Wells, Galsworthy and Bennett somehow survived Woolf's hatchet job. Bennett has a society dedicated to him, and many of his novels remain in print. I find that 2017 is the 150th anniversary of his birth. But before now I've never actually read him.
|
The Grand Babylon Hotel (1902)
is currently in print,
published by Vintage Classics,
but I rather like this 1970s Penguin edition. |
And so was brought to a close the complex chain of events which had begun when Theodore Racksole ordered a steak and a bottle of Bass at the table d'hôte of the Grand Babylon Hotel.
I don't think I'm guilty of any spoilers in starting this review with the last line of what amounts to a mystery novel. Except that the incongruous order of beef and beer, which, when haughtily declined, prompts the American millionaire Racksole to purchase the whole hotel, is merely coincidental with the coming to fruition of the rightly named 'complex chain of events' - a fairly preposterous set of conspiracies involving European princelings, the millionaire's plucky daughter, disguise, revolvers, secret passages, Jewish financiers (the novel is casually antisemitic), and high jinx on boats at sea.
It's a thriller. It's a potboiler. It's what Graham Greene would have called an entertainment. It probably wasn't the Bennett novel Virginia Woolf had in mind. But it might have been. I can see what she meant about his handling of character. He gives us plenty of solid detail, but characters' interior lives are those of types rather than of real people. This has the effect of making them oddly unmemorable.
The Grand Babylon Hotel (1902) is, like all such books, probably best read 'in one sitting'. But I'm too slow a reader for that, and it's a problem here. For example, I read one chapter one day about a woman in a red hat, and the next day I picked up the book again and read the next chapter, and the woman was referred to, and I found I had no memory of her at all.
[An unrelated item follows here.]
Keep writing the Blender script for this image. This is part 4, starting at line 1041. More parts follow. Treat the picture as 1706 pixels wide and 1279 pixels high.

Bennett is at his strongest in his depiction of setting. The hotel (I read
The Grand Babylon Hotel as part of my 'hotels in literature' series), a vast palace on the Embankment, is vividly present, as are other locations, including Ostend.
The Grand Babylon Hotel seems to have a stubborn resilience in print, and this will probably continue. There will always be people, fans of John Buchan and Sir Arthur Conan Doyle, who like this sort of thing and thrill to Bennett's belief that 'human nature remains always the same, and that beneath the thin crust of security on which we good citizens exist the dark and secret forces of crime continue to move, just as they did in the days when you couldn't go from Cheapside to Chelsea without being set upon by thieves' (ch. 10).
But I don't think I'll be reading any more Arnold Bennett. As ever - bravo, Mrs Woolf!